Car testing centre, Zenica
VW could face penalties of up to $18bn in the US alone for cheating emissions tests Reuters

The new chief executive of carmaker Volkswagen says he is "hurt and annoyed" by the emissions-rigging scandal that has rocked the company and has vowed to win back the trust of customers. Matthias Mueller has told company executives VW has to overhaul its sullied corporate culture following news that the carmaker allegedly ignored warnings from its own staff and a parts supplier several years ago over its dubious emission test practices.

"Nothing can justify deception and manipulation," Mueller, 62, told VW executives, according to prepared remarks seen by the Wall Street Journal. "The outrageous misconduct at Volkswagen that has come to light in recent days hurts and annoys me immensely.

'Lot of hard work ahead'

"The aim is to regain lost confidence.

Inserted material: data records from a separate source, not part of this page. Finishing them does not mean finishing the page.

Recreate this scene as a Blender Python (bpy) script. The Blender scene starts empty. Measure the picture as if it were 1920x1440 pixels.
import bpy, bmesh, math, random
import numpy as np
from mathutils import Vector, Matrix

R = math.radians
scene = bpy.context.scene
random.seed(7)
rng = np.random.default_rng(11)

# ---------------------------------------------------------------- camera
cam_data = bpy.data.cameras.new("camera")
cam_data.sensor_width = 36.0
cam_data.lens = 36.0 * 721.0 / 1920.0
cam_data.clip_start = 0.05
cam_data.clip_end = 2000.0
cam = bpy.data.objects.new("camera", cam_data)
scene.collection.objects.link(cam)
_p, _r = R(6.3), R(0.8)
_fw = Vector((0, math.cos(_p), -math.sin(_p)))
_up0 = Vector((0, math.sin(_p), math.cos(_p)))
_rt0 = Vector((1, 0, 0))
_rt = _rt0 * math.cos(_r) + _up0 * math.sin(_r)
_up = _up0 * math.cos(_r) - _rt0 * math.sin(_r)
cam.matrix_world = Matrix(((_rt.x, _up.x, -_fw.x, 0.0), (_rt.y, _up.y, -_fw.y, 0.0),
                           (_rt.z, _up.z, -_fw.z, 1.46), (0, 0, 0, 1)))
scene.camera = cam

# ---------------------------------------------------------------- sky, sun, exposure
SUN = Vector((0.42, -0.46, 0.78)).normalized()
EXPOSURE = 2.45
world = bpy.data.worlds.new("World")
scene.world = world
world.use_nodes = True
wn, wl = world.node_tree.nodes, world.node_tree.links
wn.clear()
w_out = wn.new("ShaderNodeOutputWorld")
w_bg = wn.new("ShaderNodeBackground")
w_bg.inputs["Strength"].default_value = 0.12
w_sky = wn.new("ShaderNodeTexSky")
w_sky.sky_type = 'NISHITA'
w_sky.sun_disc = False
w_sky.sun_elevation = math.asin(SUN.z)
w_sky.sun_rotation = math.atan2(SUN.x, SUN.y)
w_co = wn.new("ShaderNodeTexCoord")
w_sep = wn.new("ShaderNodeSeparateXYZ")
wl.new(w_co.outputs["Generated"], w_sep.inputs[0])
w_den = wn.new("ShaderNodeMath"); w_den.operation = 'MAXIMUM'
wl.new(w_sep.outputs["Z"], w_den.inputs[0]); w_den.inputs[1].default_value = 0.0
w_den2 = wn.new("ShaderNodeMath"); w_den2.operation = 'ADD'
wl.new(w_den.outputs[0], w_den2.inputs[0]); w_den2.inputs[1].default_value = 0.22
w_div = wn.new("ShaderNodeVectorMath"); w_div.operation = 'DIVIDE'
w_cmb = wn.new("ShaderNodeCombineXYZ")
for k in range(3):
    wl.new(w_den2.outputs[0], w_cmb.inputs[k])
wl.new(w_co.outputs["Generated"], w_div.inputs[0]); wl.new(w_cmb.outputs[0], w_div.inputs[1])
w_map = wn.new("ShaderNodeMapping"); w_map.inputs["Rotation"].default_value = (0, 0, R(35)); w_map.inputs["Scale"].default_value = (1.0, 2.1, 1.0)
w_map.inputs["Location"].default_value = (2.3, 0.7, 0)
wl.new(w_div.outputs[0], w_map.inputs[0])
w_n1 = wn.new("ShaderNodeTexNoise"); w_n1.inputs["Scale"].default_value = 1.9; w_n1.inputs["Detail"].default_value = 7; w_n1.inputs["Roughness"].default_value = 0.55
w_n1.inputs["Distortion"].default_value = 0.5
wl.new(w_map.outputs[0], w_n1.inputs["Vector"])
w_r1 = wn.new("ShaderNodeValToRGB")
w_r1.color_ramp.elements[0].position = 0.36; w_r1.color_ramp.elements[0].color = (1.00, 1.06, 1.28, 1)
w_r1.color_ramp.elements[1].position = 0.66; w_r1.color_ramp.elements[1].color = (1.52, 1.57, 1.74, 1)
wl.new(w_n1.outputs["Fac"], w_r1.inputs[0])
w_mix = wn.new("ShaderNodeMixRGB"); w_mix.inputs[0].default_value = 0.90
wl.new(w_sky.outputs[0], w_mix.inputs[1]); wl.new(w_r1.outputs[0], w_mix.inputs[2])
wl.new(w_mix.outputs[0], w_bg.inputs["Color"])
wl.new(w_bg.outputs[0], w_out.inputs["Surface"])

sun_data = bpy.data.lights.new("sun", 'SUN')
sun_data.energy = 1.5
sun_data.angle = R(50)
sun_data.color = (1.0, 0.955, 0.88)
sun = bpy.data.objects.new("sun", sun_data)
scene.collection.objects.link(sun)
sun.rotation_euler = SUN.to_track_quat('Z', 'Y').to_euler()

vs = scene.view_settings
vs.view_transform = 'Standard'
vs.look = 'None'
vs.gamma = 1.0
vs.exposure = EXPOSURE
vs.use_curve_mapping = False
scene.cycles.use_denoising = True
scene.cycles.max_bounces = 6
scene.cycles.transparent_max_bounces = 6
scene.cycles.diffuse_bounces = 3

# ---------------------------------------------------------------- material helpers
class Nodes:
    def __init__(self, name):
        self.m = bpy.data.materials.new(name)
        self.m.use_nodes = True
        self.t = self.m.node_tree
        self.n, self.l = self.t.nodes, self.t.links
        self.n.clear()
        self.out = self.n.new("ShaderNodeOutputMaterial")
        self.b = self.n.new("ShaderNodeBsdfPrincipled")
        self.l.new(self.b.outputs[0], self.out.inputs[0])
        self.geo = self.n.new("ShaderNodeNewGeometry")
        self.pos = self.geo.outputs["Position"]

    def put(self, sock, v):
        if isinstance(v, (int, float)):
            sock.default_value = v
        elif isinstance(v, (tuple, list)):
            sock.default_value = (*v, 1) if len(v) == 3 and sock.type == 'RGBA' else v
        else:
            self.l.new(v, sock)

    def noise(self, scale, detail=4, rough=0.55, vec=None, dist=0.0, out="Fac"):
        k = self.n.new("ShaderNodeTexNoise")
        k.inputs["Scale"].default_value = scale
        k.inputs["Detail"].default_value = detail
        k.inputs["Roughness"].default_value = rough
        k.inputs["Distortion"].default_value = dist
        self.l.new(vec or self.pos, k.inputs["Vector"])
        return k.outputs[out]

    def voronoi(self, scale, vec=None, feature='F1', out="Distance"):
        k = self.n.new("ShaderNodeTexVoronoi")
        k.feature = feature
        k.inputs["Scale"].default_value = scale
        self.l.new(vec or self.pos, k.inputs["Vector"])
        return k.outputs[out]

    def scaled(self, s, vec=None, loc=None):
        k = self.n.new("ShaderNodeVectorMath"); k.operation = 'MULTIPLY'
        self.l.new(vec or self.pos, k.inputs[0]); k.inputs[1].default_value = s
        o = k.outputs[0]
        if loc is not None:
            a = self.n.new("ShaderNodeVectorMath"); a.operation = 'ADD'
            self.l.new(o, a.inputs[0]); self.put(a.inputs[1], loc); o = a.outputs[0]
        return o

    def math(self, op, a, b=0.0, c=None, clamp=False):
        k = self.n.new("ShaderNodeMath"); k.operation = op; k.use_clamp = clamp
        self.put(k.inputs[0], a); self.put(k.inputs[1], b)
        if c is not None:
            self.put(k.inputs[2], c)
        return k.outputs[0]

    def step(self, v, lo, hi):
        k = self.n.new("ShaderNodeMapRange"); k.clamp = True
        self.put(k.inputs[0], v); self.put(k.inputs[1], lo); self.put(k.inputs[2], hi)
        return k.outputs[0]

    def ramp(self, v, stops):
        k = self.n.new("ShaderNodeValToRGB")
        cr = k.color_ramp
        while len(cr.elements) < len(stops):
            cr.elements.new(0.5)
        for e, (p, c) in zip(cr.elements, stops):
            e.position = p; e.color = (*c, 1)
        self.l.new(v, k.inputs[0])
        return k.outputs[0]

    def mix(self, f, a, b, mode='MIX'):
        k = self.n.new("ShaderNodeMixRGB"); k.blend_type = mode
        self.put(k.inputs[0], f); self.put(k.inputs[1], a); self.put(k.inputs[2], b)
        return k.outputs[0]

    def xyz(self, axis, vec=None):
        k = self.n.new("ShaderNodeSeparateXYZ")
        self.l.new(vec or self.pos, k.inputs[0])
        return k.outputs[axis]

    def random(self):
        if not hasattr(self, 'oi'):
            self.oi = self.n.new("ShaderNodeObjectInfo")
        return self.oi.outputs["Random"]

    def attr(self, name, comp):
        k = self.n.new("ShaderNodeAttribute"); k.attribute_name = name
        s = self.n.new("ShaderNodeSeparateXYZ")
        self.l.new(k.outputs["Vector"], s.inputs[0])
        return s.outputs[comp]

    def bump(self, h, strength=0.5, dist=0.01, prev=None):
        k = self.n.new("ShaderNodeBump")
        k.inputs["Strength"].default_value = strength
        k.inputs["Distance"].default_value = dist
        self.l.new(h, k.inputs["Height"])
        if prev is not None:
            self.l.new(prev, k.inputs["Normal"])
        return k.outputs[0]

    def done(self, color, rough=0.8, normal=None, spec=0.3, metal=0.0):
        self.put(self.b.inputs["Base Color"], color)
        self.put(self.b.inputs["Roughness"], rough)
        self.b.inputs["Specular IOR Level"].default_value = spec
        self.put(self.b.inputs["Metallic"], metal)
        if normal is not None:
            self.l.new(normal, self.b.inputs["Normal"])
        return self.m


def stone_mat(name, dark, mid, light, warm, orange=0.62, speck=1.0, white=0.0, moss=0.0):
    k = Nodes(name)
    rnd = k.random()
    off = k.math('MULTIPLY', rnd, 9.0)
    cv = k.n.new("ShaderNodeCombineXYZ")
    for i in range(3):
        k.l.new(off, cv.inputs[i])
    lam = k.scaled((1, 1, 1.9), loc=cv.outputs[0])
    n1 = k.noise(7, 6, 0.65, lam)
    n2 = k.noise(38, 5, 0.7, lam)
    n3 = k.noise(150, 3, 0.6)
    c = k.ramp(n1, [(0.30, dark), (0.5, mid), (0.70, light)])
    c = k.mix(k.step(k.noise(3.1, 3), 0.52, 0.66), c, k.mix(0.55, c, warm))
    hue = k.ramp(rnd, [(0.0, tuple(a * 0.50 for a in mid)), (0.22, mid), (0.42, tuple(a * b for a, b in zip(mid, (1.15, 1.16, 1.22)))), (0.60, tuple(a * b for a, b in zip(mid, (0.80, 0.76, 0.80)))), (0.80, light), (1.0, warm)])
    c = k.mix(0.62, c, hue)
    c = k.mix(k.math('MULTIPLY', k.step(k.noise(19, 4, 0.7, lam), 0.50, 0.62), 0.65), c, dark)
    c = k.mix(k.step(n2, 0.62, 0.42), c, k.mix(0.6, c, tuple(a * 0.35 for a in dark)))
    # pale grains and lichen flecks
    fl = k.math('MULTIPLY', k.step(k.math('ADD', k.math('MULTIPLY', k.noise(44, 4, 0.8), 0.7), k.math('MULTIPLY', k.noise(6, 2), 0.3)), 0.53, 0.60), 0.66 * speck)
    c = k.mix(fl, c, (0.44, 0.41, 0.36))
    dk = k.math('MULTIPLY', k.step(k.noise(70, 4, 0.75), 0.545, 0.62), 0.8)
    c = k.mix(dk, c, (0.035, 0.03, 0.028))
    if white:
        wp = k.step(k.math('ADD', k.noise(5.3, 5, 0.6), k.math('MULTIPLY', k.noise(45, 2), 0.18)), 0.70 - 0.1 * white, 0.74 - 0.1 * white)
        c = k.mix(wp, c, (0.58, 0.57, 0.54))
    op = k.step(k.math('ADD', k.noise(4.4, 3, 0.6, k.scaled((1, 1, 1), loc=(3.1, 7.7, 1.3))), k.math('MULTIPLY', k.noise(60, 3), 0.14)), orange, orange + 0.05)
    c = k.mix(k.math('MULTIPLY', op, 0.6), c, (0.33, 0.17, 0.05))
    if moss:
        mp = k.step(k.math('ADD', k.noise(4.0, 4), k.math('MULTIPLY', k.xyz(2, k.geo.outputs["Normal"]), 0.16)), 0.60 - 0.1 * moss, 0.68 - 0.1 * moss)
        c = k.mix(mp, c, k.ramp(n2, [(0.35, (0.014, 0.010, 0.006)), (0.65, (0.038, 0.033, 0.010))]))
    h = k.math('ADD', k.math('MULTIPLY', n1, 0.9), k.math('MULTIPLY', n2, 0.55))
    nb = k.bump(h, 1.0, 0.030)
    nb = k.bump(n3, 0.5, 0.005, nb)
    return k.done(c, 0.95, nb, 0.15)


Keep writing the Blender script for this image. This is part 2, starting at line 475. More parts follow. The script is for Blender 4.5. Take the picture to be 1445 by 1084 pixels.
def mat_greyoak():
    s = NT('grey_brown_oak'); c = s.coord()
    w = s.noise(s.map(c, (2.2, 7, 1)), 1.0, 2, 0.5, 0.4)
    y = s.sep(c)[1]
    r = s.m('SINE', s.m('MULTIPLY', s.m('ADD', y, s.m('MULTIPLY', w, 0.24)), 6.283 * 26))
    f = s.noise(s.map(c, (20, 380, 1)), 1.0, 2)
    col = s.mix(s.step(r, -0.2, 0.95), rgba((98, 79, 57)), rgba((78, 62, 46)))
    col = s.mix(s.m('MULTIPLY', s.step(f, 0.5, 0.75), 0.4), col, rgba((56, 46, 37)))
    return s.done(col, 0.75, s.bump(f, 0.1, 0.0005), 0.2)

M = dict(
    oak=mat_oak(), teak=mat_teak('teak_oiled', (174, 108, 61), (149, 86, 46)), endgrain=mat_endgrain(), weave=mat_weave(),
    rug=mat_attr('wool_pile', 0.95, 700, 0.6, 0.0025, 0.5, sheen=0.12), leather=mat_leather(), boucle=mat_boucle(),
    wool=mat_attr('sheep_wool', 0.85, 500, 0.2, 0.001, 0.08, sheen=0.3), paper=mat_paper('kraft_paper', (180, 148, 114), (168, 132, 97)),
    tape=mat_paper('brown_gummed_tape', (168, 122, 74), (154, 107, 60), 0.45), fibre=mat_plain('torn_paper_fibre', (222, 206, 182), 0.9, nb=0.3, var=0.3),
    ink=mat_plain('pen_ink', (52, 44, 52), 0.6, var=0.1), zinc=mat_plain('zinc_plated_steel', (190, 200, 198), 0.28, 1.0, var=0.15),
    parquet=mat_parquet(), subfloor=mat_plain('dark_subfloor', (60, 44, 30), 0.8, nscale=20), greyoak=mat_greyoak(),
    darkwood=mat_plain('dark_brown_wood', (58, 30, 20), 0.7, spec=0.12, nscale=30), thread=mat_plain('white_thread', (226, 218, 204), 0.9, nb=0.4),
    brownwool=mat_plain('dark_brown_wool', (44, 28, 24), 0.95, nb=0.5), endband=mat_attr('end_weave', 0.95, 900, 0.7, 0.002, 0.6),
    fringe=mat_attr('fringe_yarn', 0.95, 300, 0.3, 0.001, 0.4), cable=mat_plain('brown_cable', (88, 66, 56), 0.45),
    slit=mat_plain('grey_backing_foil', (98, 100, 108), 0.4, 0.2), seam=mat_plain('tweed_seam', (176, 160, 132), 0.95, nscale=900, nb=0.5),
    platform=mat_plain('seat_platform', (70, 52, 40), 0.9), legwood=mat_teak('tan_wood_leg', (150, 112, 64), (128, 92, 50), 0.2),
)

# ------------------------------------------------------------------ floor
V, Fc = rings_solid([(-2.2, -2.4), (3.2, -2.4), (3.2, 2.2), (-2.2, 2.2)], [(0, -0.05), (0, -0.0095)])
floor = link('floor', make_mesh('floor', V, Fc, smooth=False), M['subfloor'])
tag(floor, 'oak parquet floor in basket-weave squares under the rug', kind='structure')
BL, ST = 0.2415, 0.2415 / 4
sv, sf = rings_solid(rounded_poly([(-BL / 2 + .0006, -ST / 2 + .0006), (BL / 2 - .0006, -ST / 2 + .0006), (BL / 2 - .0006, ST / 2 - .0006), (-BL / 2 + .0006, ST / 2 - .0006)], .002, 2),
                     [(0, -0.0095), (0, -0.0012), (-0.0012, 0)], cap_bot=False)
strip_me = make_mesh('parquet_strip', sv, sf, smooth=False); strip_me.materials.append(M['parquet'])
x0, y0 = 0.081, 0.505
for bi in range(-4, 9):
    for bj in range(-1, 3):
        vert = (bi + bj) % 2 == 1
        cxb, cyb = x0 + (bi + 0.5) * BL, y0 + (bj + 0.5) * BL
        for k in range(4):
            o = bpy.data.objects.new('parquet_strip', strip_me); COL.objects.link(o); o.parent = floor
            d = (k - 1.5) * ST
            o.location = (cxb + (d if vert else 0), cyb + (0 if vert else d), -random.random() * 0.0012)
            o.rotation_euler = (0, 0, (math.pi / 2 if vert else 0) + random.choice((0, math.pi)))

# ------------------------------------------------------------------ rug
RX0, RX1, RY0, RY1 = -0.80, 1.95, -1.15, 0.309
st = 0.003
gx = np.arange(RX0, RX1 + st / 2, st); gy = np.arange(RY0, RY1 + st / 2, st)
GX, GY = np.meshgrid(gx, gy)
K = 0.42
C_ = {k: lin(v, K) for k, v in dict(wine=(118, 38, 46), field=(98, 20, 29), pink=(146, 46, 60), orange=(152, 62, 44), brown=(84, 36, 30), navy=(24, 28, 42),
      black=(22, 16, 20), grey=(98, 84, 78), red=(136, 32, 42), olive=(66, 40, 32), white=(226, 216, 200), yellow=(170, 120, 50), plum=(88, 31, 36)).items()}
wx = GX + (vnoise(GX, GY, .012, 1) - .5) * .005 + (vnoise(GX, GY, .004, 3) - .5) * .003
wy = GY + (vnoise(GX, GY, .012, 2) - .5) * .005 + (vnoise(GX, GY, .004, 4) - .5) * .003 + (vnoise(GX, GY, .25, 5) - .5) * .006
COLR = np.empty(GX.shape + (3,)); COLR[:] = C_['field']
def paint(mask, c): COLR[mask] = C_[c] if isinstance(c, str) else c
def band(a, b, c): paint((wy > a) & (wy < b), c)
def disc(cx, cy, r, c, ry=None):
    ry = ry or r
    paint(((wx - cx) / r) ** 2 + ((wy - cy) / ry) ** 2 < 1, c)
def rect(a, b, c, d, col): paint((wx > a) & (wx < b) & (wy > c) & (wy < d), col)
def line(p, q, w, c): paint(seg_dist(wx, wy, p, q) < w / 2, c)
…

This requires an uncompromising and consistent clarification," and enhanced compliance and governance structures, he noted.

VW, the world's largest auto manufacturer by sales, has been grappling with an escalating fallout after US regulators revealed that the carmaker rigged emissions tests by using "defeat devices" - on-board software that can detect when vehicles are being tested and manipulate their performance.

Some 482,000 diesel cars are alleged to have cheated tests in the US alone, with the Environmental Protection Agency threatening to levy a fine of up to $18bn (£11.9bn; €16bn), or about $37,500 per vehicle.

The scandal forced out former chief executive Martin Winterkorn and saw Mueller, the former head of Porsche, taking over the reins on 25 September.

Matthias Mueller
New VW CEO Matthias Mueller says the firm faces 'a lot of hard work' to fix its sullied reputation Reuters

VW has admitted that a defeat device was installed in up to 11 million of its vehicles - most of them sold in Europe - but Mueller said the software was not activated in all of them, and so the final number of vehicles affected is likely to be less. He added that VW faced a "long way and a lot of hard work" in the months ahead to fix its tarnished reputation.

On 28 September, German prosecutors opened an investigation into former CEO Winterkorn and other executives at VW on suspicion of fraud in connection with the emissions scandal. Meanwhile, Reuters reported that Porsche may name its production chief Oliver Blume as its new chief executive this week.